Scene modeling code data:
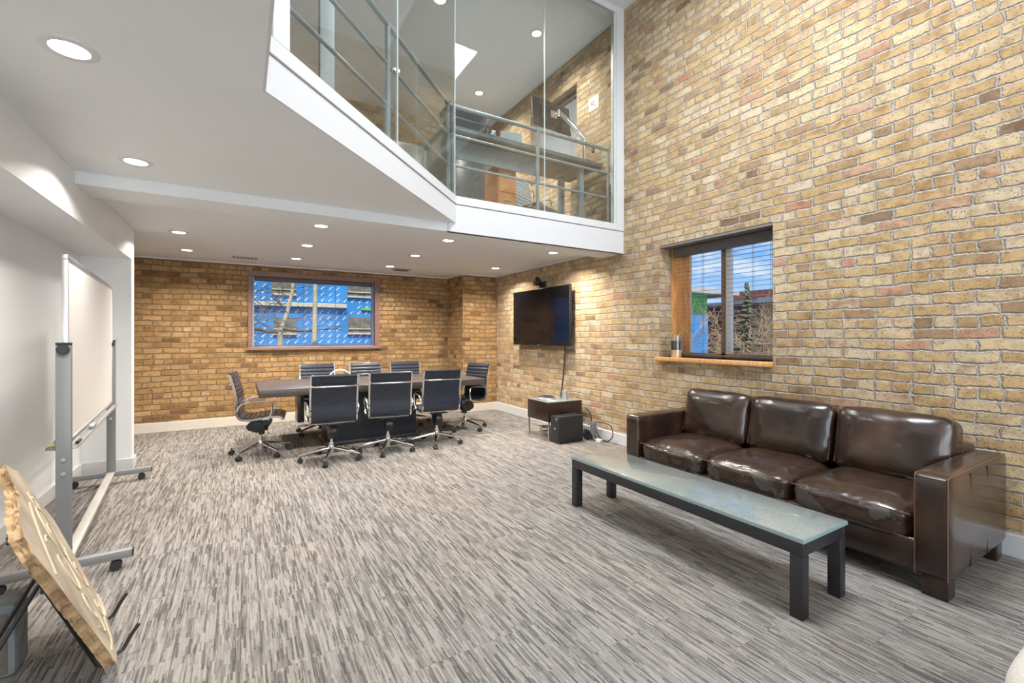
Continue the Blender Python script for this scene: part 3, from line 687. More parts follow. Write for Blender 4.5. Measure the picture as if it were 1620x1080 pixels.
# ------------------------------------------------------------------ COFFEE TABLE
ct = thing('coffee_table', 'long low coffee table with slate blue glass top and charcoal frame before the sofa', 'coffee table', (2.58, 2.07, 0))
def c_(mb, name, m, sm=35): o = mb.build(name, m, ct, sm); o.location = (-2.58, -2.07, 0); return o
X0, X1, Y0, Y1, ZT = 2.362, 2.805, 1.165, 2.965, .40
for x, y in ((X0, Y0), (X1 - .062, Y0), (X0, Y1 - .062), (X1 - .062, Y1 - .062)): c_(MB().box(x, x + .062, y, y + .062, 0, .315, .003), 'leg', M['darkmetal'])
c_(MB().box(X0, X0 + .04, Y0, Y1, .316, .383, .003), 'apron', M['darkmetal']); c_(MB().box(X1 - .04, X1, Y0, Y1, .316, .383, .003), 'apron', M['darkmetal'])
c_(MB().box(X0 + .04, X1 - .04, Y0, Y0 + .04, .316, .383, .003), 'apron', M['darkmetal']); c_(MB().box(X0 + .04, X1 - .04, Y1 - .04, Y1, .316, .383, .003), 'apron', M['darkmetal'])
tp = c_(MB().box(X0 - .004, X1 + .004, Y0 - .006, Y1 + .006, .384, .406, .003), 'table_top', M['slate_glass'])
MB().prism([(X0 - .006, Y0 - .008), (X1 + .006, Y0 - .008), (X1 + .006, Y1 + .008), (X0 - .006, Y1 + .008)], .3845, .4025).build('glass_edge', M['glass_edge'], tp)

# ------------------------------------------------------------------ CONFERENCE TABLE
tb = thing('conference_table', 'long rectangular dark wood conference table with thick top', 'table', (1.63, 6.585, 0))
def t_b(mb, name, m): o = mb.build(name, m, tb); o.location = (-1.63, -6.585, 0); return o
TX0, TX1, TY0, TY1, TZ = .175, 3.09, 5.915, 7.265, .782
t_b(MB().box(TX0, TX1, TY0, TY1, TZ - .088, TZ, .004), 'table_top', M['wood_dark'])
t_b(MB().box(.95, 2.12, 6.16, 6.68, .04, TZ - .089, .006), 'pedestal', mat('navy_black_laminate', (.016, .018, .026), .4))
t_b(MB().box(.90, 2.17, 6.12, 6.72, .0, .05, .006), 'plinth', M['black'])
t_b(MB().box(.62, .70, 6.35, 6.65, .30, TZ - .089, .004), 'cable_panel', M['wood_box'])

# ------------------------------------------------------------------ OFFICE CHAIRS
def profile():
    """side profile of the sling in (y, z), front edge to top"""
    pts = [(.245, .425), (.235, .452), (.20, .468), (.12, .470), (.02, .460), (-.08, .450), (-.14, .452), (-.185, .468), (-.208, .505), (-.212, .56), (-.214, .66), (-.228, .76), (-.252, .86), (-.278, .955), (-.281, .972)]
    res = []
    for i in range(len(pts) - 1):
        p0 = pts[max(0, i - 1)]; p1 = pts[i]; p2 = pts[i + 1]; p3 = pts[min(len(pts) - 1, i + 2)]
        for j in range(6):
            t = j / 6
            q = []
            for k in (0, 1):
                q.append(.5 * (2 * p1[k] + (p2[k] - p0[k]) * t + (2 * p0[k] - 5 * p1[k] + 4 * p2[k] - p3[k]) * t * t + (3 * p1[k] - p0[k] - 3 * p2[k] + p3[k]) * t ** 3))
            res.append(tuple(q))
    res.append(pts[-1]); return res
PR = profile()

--

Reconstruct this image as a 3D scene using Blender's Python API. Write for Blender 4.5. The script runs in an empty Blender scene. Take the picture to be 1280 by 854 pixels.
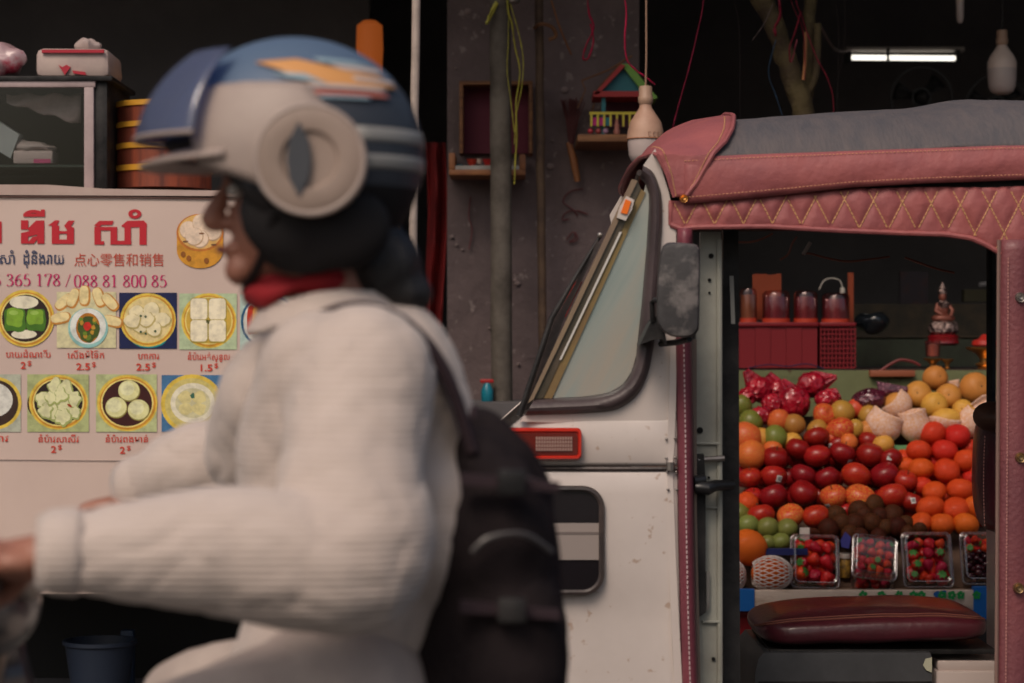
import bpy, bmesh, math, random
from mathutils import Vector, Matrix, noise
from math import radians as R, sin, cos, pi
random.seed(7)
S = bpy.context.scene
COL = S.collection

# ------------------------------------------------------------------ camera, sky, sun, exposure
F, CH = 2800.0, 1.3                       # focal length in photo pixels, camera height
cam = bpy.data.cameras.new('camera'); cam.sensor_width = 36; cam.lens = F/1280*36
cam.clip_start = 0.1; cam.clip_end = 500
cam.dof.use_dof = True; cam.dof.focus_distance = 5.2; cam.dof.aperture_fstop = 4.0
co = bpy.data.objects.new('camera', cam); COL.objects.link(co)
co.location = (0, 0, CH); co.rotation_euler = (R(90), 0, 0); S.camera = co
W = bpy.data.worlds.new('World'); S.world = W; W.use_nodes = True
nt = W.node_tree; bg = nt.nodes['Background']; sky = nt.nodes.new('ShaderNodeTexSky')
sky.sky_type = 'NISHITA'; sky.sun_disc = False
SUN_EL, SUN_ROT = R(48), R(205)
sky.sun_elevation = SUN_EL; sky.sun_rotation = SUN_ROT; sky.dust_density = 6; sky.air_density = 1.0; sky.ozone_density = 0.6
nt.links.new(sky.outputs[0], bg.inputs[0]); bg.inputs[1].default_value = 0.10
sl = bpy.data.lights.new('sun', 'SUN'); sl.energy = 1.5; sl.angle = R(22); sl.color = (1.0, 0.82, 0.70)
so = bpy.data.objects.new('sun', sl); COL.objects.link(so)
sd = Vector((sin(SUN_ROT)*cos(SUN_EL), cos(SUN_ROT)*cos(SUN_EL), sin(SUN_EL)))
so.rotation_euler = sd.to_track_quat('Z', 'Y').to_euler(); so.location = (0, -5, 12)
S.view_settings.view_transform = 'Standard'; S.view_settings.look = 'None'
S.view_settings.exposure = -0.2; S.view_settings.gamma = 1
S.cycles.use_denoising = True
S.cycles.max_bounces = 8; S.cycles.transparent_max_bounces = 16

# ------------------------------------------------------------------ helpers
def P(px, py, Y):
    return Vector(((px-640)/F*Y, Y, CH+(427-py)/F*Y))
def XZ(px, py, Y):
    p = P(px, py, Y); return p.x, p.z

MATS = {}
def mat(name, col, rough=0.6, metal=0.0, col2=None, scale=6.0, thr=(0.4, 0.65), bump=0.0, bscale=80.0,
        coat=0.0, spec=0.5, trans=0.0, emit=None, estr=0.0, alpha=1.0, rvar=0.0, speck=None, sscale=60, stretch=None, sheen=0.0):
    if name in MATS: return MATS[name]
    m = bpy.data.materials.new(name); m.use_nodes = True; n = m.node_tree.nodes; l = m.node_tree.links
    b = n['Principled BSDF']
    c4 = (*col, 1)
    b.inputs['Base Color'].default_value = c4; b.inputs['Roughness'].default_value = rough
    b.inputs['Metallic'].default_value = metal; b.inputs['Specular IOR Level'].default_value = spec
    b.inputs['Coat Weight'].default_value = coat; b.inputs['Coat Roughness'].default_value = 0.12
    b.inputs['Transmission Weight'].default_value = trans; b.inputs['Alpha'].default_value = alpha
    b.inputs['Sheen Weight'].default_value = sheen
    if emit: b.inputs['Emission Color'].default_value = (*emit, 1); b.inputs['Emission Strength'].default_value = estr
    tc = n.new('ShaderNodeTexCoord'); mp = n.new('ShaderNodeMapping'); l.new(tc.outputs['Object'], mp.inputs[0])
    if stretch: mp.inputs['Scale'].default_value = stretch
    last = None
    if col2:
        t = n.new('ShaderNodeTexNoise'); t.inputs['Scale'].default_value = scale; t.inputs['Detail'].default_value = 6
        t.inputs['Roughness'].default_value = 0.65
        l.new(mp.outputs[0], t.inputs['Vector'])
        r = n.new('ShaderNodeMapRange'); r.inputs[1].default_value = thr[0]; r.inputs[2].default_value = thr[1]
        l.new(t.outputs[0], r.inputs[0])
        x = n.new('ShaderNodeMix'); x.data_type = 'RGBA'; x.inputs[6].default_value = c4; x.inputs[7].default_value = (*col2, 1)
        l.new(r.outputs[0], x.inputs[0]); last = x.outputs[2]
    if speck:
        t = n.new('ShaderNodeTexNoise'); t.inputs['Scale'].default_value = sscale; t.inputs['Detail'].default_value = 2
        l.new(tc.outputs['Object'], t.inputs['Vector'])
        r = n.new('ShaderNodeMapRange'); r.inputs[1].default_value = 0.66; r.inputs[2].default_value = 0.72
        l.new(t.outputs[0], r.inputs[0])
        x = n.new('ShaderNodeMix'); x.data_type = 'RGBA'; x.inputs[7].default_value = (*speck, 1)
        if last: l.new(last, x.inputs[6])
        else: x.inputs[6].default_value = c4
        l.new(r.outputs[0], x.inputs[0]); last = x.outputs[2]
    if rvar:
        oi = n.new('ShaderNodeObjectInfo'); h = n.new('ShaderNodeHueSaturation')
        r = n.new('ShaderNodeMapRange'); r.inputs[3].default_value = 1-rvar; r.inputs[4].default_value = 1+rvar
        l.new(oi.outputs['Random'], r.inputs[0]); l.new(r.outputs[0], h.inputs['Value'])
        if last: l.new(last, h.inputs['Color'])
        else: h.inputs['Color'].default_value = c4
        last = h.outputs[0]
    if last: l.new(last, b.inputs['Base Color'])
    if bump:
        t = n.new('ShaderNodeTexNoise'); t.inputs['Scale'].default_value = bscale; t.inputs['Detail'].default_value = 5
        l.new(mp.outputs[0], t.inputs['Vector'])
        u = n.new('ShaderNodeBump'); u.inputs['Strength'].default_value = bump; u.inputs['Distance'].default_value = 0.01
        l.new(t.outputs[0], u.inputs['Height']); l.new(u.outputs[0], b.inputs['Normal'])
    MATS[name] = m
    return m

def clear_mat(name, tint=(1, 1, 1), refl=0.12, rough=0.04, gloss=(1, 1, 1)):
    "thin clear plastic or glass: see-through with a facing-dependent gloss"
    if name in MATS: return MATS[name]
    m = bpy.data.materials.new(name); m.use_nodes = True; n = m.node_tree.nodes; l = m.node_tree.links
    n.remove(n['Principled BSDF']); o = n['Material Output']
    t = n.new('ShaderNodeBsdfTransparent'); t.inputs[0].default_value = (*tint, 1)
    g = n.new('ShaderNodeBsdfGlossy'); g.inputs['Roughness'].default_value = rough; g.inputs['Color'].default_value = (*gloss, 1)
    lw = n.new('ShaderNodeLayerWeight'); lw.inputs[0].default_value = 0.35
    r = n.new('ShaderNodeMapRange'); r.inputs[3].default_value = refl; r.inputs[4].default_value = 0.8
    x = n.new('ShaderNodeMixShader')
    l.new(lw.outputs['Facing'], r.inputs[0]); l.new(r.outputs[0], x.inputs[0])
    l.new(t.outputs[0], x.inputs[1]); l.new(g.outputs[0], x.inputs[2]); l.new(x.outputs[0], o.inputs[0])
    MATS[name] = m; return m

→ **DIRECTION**
Print the line above containing "Reconstruct this image", the line containing "COL = S.collection", and everything between them, exactly as written. Pictures stay out.

→ **RESULT OF THIS TASK**
Reconstruct this image as a 3D scene using Blender's Python API. Write for Blender 4.5. The script runs in an empty Blender scene. Take the picture to be 1280 by 854 pixels.
import bpy, bmesh, math, random
from mathutils import Vector, Matrix, noise
from math import radians as R, sin, cos, pi
random.seed(7)
S = bpy.context.scene
COL = S.collection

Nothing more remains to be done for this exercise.